Shara McCallum on “Husband”

Shara McCallum author photo

Husband,

For all the faith in argument in principle in reason

for all the books you hand me bid me read

for all in the dark I pretend

for all the pursuit of equality of righteousness and good

for all the rights of man the vindication of woman

for all in the dark I pretend we are

for all the moral cause abolition the struggle for freedom

for all in the dark I pretend we are just

for all the history of heroes and foes the victors and the vanquished

for all the talk and talk and talk

for all in the dark I pretend we are just one soul

what would it mean to see

not Love not Truth not Beauty but who

has been in your house who sleeping in your bed?

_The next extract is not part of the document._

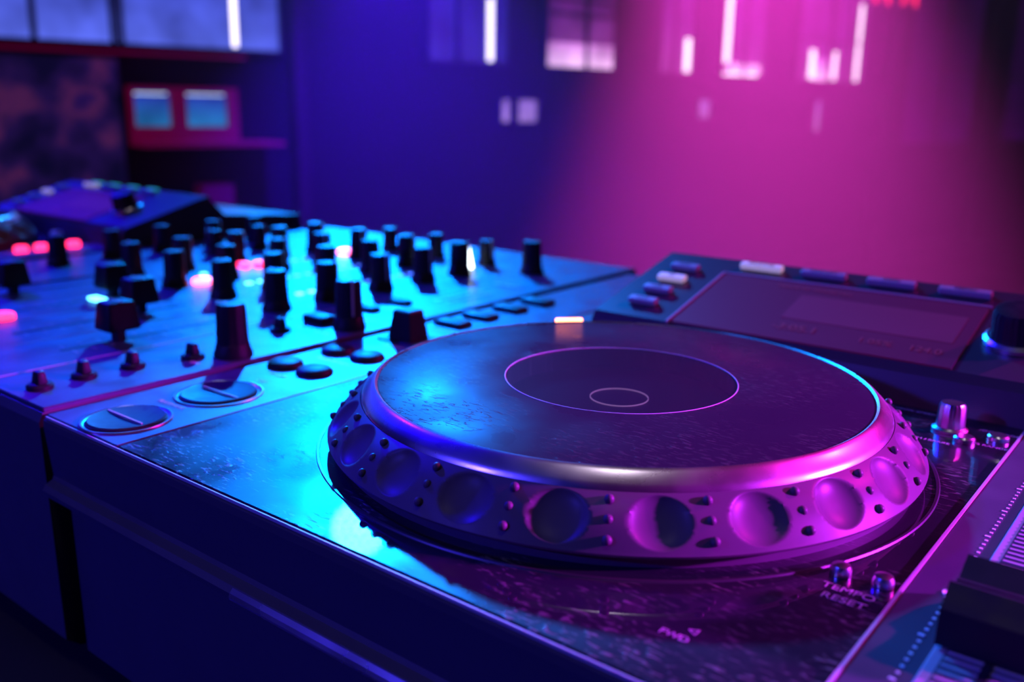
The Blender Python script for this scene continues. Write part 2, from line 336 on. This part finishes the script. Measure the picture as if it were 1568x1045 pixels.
for x in (-.5,-.2250):
    for y in (-.065,.30): lathe(bm,[(0,-.106),(.012,-.106),(.013,-.104),(.013,-.0995)],x,y,0,32)
mk('rubber_feet',bm,M['knob'],mxr)

# ---------------- table ----------------
tb=empty('dj_booth_table')
M['table']=principled('black_laminate',(.02,.02,.025),.5); add_noise_rough(M['table'],20,.4,.6)
bm=bmesh.new(); bbox(bm,-1.15,.45,-.22,.52,-.146,-.106,.004,2); mk('table_top',bm,M['table'],tb)
bm=bmesh.new(); bbox(bm,-1.12,.42,.47,.50,-1.05,-.146,.002,1); mk('front_panel',bm,M['table'],tb)
bm=bmesh.new()
for x in (-1.11,.38):
    bbox(bm,x,x+.03,-.2,.47,-1.05,-.146,.002,1)
mk('side_panels',bm,M['table'],tb)

# ---------------- room ----------------
U=Vector((.209,.978,0)).normalized(); N=Vector((U.y,-U.x,0)); C0=Vector((.1433,-.2415,0))
RM=Matrix.Translation(C0)@Matrix(((U.x,-N.x,0,0),(U.y,-N.y,0,0),(0,0,1,0),(0,0,0,1)))
M['wall']=principled('painted_wall',(.028,.025,.036),.85,spec=.2); add_noise_rough(M['wall'],3,.75,.95,.3,40,.004)
M['ceil']=principled('ceiling_paint',(.04,.04,.04),.9); add_noise_rough(M['ceil'],5,.8,.95)
M['floor']=principled('club_floor',(.02,.02,.025),.6,spec=.2); add_noise_rough(M['floor'],4,.5,.7)
FZ,CZ=-1.05,2.4
def rb(bm,u0,u1,n0,n1,z0,z1,bev=0,mi=0): bbox(bm,u0,u1,-n1,-n0,z0,z1,bev,2,mi=mi)
def rbox(name,u0,u1,n0,n1,z0,z1,mat,bev=0,parent=None):
    bm=bmesh.new(); rb(bm,u0,u1,n0,n1,z0,z1,bev)
    c=Vector(((u0+u1)/2,-(n0+n1)/2,(z0+z1)/2))
    bmesh.ops.translate(bm,verts=bm.verts,vec=-c)
    ob=mk(name,bm,mat,parent); ob.matrix_world=RM@Matrix.Translation(c); return ob
rbox('floor',-3.1,11.1,-4.1,4.1,FZ-.1,FZ,M['floor'])
rbox('ceiling',-3.1,11.1,-4.1,4.1,CZ,CZ+.1,M['ceil'])
rbox('wall_left',-3.1,11.1,-4.12,-4.0,FZ,CZ,M['wall'])
rbox('wall_right',-3.1,11.1,4.0,4.12,FZ,CZ,M['wall'])
rbox('wall_back',11,11.12,-4.1,4.1,FZ,CZ,M['wall'])
rbox('wall_front',-3.12,-3.0,-4.1,4.1,FZ,CZ,M['wall'])
rbox('baseboard_left',-3,11,-4.0,-3.985,FZ,FZ+.1,M['ceil'])
rbox('trim_1',1.96,2.02,-4.0,-3.92,FZ,CZ,M['ceil'],.005)
rbox('trim_2',7.0,7.25,-4.0,-3.9,FZ,CZ,M['ceil'],.01)
rbox('trim_3',8.75,9.10,-4.0,-3.9,FZ,CZ,M['ceil'],.01)
def pane_mat(name,cA,cB,st,zlo,zhi):
    m=principled(name,(.02,.02,.03),.3); ns,ls,b=nodes(m)
    tc=ns.new('ShaderNodeTexCoord'); sp=ns.new('ShaderNodeSeparateXYZ'); ls.new(tc.outputs['Object'],sp.inputs[0])
    mr=ns.new('ShaderNodeMapRange'); mr.inputs['From Min'].default_value=zlo; mr.inputs['From Max'].default_value=zhi; ls.new(sp.outputs['Z'],mr.inputs['Value'])
    r=ramp(ns,[(0,cA),(1,cB)]); ls.new(mr.outputs['Result'],r.inputs['Fac'])
    nz=ns.new('ShaderNodeTexNoise'); nz.inputs['Scale'].default_value=5; ls.new(tc.outputs['Object'],nz.inputs['Vector'])
    mu=ns.new('ShaderNodeMath'); mu.operation='MULTIPLY'; mu.inputs[1].default_value=st*2; ls.new(nz.outputs['Fac'],mu.inputs[0])
    ls.new(r.outputs['Color'],b.inputs['Emission Color']); ls.new(mu.outputs[0],b.inputs['Emission Strength'])
    return m
M['frame']=principled('window_frame_dark',(.05,.04,.07),.6)
M['frame_red']=principled('glowing_red_frame',(.3,.02,.1),.5,emis=(.5,.0,.14),es=.12)  # red paint with a faint glow put in; the frame is no lamp
M['frame_red_dim']=principled('glowing_red_shelf',(.2,.02,.1),.5,emis=(.4,.0,.2),es=.05)  # dim red, self-lit by added emission instead of lamps
wn=[0]
def window(u0,u1,z0,z1,mat,mull=(),trans=(),fr=None,fw=.012,bright=()):
    wn[0]+=1; e=empty('window_%d'%wn[0]); e.matrix_world=RM
    fr=fr or M['frame']
    bm=bmesh.new(); rb(bm,u0,u1,-3.998,-3.985,z0,z1); mk('pane',bm,mat,e)
    bm=bmesh.new()
    for a,b_,c,d in ((u0-fw,u1+fw,z0-fw,z0),(u0-fw,u1+fw,z1,z1+fw),(u0-fw,u0,z0-fw,z1+fw),(u1,u1+fw,z0-fw,z1+fw)): rb(bm,a,b_,-3.999,-3.965,c,d)
    for m_ in mull: rb(bm,m_-.010,m_+.010,-3.984,-3.965,z0,z1)
    for t_ in trans: rb(bm,u0,u1,-3.984,-3.965,t_-.006,t_+.006)
    mk('frame',bm,fr,e)
    if bright:
        bm=bmesh.new()
        for a,b_,c,d in bright: rb(bm,a,b_,-3.984,-3.975,c,d)
        mk('daylight_gap',bm,M['gap'],e)
    return e
led('gap',(.95,.85,1),2.6)
blue=pane_mat('glass_blue_night',(.11,.16,.88),(.02,.03,.45),.9,.3,.8)
blued=pane_mat('glass_blue_dim',(.04,.035,.42),(.02,.01,.3),.6,.3,.8)
pink=pane_mat('glass_pink',(1,.6,1),(.5,.12,.55),1.5,.33,.48)
pinkd=pane_mat('glass_pink_dim',(.42,.08,.42),(.2,.02,.28),.7,.3,.65)
cyan=pane_mat('screen_cyan',(.02,.25,.6),(.02,.04,.45),.8,.0,.14)
small=pane_mat('glass_small',(.6,.35,.9),(.3,.15,.7),.8,.0,.2)
vio=pane_mat('glass_violet',(.035,.0,.08),(.02,.0,.05),.7,-.2,1)
window(-.6,1.92,.34,1.4,blue,mull=(.92,1.21,1.24),trans=(.6,),bright=((1.705,1.725,.35,1.2),))
window(2.72,3.22,.34,1.25,blued,mull=(2.9,),trans=(.75,),bright=((3.095,3.125,.35,.66),))
w3=window(3.50,4.02,.34,1.3,pinkd,mull=(3.8,),trans=(.62,.70,.85))
bm=bmesh.new(); rb(bm,3.505,4.015,-3.983,-3.978,.342,.47); mk('blind',bm,pink,w3)
window(4.42,4.72,.34,1.2,pinkd,mull=(4.55,),bright=((4.66,4.70,.35,.55),))
w5=window(5.02,5.46,.34,1.4,pinkd,mull=(5.25,),bright=((5.05,5.09,.42,.95),(5.05,5.4,.345,.36)))
bm=bmesh.new(); rb(bm,5.10,5.44,-3.983,-3.978,.362,.42); mk('blind',bm,pink,w5)
w6=window(5.86,6.72,.34,1.5,pinkd,mull=(6.25,6.5),trans=(.62,),bright=((6.02,6.07,.35,.55),(6.32,6.35,.35,.55),(6.62,6.65,.35,.9)))
bm=bmesh.new(); rb(bm,6.08,6.31,-3.983,-3.978,.342,.5); mk('blind',bm,pink,w6)
window(7.40,8.60,-.12,1.6,vio,mull=(8.0,),trans=(.1,.3,.5))
window(9.2,10.3,-.12,1.6,vio,trans=(.2,.45))
window(3.185,3.245,.04,.155,small,fw=.006); window(3.30,3.44,.04,.155,small,fw=.006); window(4.81,4.93,.07,.18,small,fw=.006); window(6.13,6.20,-.02,.20,small,fw=.006)
e=empty('serving_hatch'); e.matrix_world=RM
bm=bmesh.new()
for a,b_,c,d in ((1.245,1.70,.155,.175),(1.245,1.70,-.045,.015),(1.245,1.262,.015,.155),(1.41,1.475,.015,.155),(1.655,1.70,.015,.155)): rb(bm,a,b_,-3.999,-3.95,c,d)
rb(bm,1.245,1.84,-3.999,-3.80,-.062,-.045)
mk('red_frame',bm,M['frame_red'],e)
bm=bmesh.new(); rb(bm,1.262,1.41,-3.995,-3.975,.015,.155); rb(bm,1.475,1.655,-3.995,-3.975,.015,.155); mk('lit_panes',bm,cyan,e)
led('tube',(.7,.9,1),1.4)
bm=bmesh.new(); rb(bm,1.27,1.40,-3.975,-3.970,.144,.149); rb(bm,1.485,1.645,-3.975,-3.970,.144,.149); mk('tube_lamp',bm,M['tube'],e)
rbox('wall_cabinet',1.50,1.64,-3.999,-3.90,-.38,-.23,M['frame_red_dim'],.005)
mm=principled('mural_paint_glow',(.1,.05,.1),.7); ns,ls,b=nodes(mm)
tc=ns.new('ShaderNodeTexCoord'); nz=ns.new('ShaderNodeTexNoise'); nz.inputs['Scale'].default_value=4.5; nz.inputs['Detail'].default_value=3; ls.new(tc.outputs['Object'],nz.inputs['Vector'])
r=ramp(ns,[(.40,(.01,.01,.08)),(.52,(.05,.02,.20)),(.62,(.25,.05,.24)),(.7,(.06,.02,.24))]); ls.new(nz.outputs['Fac'],r.inputs['Fac']); ls.new(r.outputs['Color'],b.inputs['Base Color'])
ls.new(r.outputs['Color'],b.inputs['Emission Color']); b.inputs['Emission Strength'].default_value=.2  # mural emits its own colours in place of neon light falling on it
rbox('mural',-.5,1.22,-3.999,-3.990,-.30,.28,mm)
rbox('trim_5',-.65,1.75,-3.999,-3.95,.300,.312,M['frame_red'])
e=empty('neon_sign'); e.matrix_world=RM; bm=bmesh.new()
for k in range(4):
    u0=6.78+k*.13
    b=bmesh.new(); bmesh.ops.create_cube(b,size=1)
    for v in b.verts: v.co=Vector((v.co.x*.02,v.co.y*.02,v.co.z*.2))
    bmesh.ops.transform(b,matrix=Matrix.Translation((u0,3.95 if k<2 else 3.87,1.02))@Matrix.Rotation(.3*(-1)**k,4,'Y'),verts=b.verts); merge(bm,b)
mk('neon_tubes',bm,M['neon'],e)
bm=bmesh.new(); rb(bm,6.74,6.99,-3.999,-3.97,.90,1.15); rb(bm,7.02,7.23,-3.899,-3.89,.90,1.15); mk('backboard',bm,M['frame'],e)

# ---------------- stage lights ----------------
def stage_light(pos,target,lens,lamp_color,power,size,blend=.6,r=.095,lens_s=40,radius=.05):
    pos=Vector(pos); e=empty('stage_light',pos); d=(Vector(target)-pos).normalized()
    q=d.to_track_quat('-Z','Y').to_matrix().to_4x4(); T=q
    bm=bmesh.new(); lathe(bm,[(r*1.12,-.03),(r*1.15,-.03),(r*1.15,.06),(r*.8,.14),(r*.4,.17),(0,.17)],0,0,0,48,M4=T)
    lathe(bm,[(r*1.12,-.03),(r*1.10,.005),(0,.005)],0,0,0,48,M4=T)
    mk('housing',bm,M['knob'],e,True,True)
    bm=bmesh.new()
    for ring,cnt in ((0,1),(.3,6),(.6,12),(.9,18)):
        for k in range(cnt):
            a=2*math.pi*k/cnt; lathe(bm,[(r*.125,0),(r*.1,-.006),(0,-.008)],0,0,0,12,M4=T@Matrix.Translation((r*ring*math.cos(a),r*ring*math.sin(a),.003)))
    lm=principled('led_lens',(.1,.1,.1),.3,emis=lens,es=lens_s); mk('led_lenses',bm,lm,e)
    bm=bmesh.new(); sx=Vector((d.y,-d.x,0)).normalized(); rz=Matrix.Rotation(math.atan2(sx.y,sx.x),4,'Z')
    for s in (-1,1):
        bbox(bm,-.004,.004,-.015,.015,-.02,.2,M4=Matrix.Translation(sx*s*r*1.22)@rz)
    bbox(bm,-r*1.25,r*1.25,-.015,.015,.196,.204,M4=rz)
    lathe(bm,[(.012,.2),(.012,CZ-pos.z-.001),(0,CZ-pos.z-.001)],0,0,0,16)
    mk('hanging_bracket',bm,M['knob'],e)
    l=bpy.data.lights.new('beam','SPOT'); l.color=lamp_color; l.energy=power; l.spot_size=math.radians(size); l.spot_blend=blend; l.shadow_soft_size=radius
    lo=bpy.data.objects.new('beam',l); lo.parent=e; lo.matrix_local=Matrix.Translation(d*.04)@q; col.objects.link(lo)
    return e
# cyan lamp that mirrors in the acrylic
stage_light((-2.20,1.84,1.385),(-.25,.16,0),(.02,.24,1),(.0,.20,1),1100,12,.9,lens_s=280,r=.095)
stage_light((-2.5,.3,1.7),(-.48,.06,0),(.1,.05,1),(.01,.0,1),520,20,.8,lens_s=15)
stage_light((-.9,-1.9,.9),(-.10,-.1,-.06),(.7,.7,1),(.02,.0,1),110,34,lens_s=30)  # blue fill; pale lens colour put in for a white highlight on the lip
# violet wash from the right side
stage_light((1.8,1.08,.55),(.075,.01,0),(.6,.1,1),(.62,.02,1),1000,7.4,.6,lens_s=8)
# magenta wash, high right rear, added to stand in for foreground haze
stage_light((1.6,2.4,1.9),(.14,.09,0),(1,.1,.6),(1,.01,.55),380,12,.8,lens_s=8)
# small white-violet downlight above the booth
stage_light((.17,-.29,2.0),(.02,-.05,0),(1,.8,1),(.85,.6,1),.8,30,lens_s=150,r=.05)
# haze beams
stage_light((-1.46,2.95,1.95),(-1.72,4.2,-.6),(1,.3,.8),(1,.04,.68),3700,56,1,lens_s=10)
stage_light((-2.5,2.2,1.13),(-2.7,2.9,-.6),(.1,.05,1),(.06,.0,1),520,95,1,lens_s=10)

hz=bpy.data.materials.new('stage_haze'); hz.use_nodes=True; ns=hz.node_tree.nodes; ls=hz.node_tree.links; ns.clear()
o=ns.new('ShaderNodeOutputMaterial'); v=ns.new('ShaderNodeVolumeScatter'); v.inputs['Density'].default_value=.12; v.inputs['Anisotropy'].default_value=.1; ls.new(v.outputs[0],o.inputs['Volume'])
rbox('haze',1.15,9.0,-3.78,-.9,FZ+.02,.96,hz)

w=bpy.data.worlds.new('w'); sc.world=w; w.use_nodes=True
w.node_tree.nodes['Background'].inputs[0].default_value=(.01,.005,.06,1); w.node_tree.nodes['Background'].inputs[1].default_value=.3

# ---------------- camera ----------------
X=Vector((0.7814,-0.1646,0.6019)).normalized();Y=Vector((0.6237,0.1826,-0.7600)).normalized();Z=X.cross(Y).normalized();X=Y.cross(Z)
R=Matrix((X,Y,Z)).to_4x4()
cd=bpy.data.cameras.new('camera'); cd.sensor_width=36; cd.lens=32.4; cd.clip_start=.01
cd.dof.use_dof=True; cd.dof.focus_distance=.275; cd.dof.aperture_fstop=9
co=bpy.data.objects.new('camera',cd); co.matrix_world=Matrix.Translation((.1433,-.2415,.1124))@R; col.objects.link(co); sc.camera=co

"Husband" excerpted from No Ruined Stone by Shara McCallum, which will be published by Alice James Books in August 2021. Used with permission from the author and publisher

On “Husband”

The question of this poem’s origins troubles the waters of memory, my own and our collective rendering of history. In telling a story, we are always reconstructing the past—putting back together what has happened before, as if the past were a body whose arms and legs have run away and can be made to return through the force of our recounting.

The speaker of this poem, Isabella, is one of the two primary characters in No Ruined Stone. In fashioning her voice, I asked myself what my need was, as a writer and person living in the 21st century, to return to our time someone who could have existed nearly two hundred years ago: a 19th century woman born into slavery, who escapes it by migrating from Jamaica to Scotland and passing for white.

In this poem, Isabella is addressing her husband, a Scotsman who does not know the truth of his wife’s ancestry. He fancies himself an ‘Enlightened’ man, but Isabella is not so sure how the beliefs people profess hold up when adhering to them would ask something tangible of their holder. The choice Isabella is weighing, here in this poem and throughout the book, is whether or not she can keep ‘passing’ and the cost of whatever decision she makes.

I have tried to run away from the trope of the ‘tragic mulatta’ for as long as I can remember, for at least since I became aware of its pervasive nature and that I, a black woman who looks white, have been scripted by that story whether I like it or not. Isabella is not me. She is a fiction. But Isabella is built partly out of my experiences. I conjured her from my emotional life, drawing on the repository of countless moments I have felt anxiety and sadness over how I see myself vs. how I am seen, felt shame and guilt at being able to ‘pass.’ She is also the product of my long engagement with a figure who crops up again and again in American literature, history, and culture. I grafted Isabella from all the narratives I’ve encountered that feature the ‘tragic mulatta,’ while aggressively trying to account for and revise the failings I felt in many of those stories.

In texts where she shows up, particularly in the 19th century and even well into the 20th, the ‘mulatta’ is hardly if ever a fully fleshed-out character and almost never the protagonist or agent of her own life. She is a plot device or rhetorical ploy—designed to foment sympathy in the minds of mainly white readers, to advance an argument against slavery and racism. She is a mouthpiece for someone else’s agenda, articulated through her body.

While working on this book, I asked myself many times why I was telling her story now. The best answer I came up with was that Isabella wanted to speak for herself and she let me know it. When I began No Ruined Stone, it was her voice I heard first, not that of famed 18th century Scottish poet Robert Burns, whose real life spurred my idea for the book’s speculative account of history and who also speaks in its pages.

At first and for some time, I did not know who the voice I kept hearing belonged to, but I followed the thread of it. In some measure, I wrote No Ruined Stone to give that voice, Isabella’s voice, habitation and to offer her a life. In so doing, I had to dwell inside of a narrative from the past that demanded I engage with questions we continue to ask in the present: about the lasting impact of slavery; the psychological condition of exile; the nature of inheritance and what we owe to the past; the nature of love and whether it is possible to ever truly and fully see another; the nature of identity and the ways we seem to endlessly mask and unmask ourselves across our lives.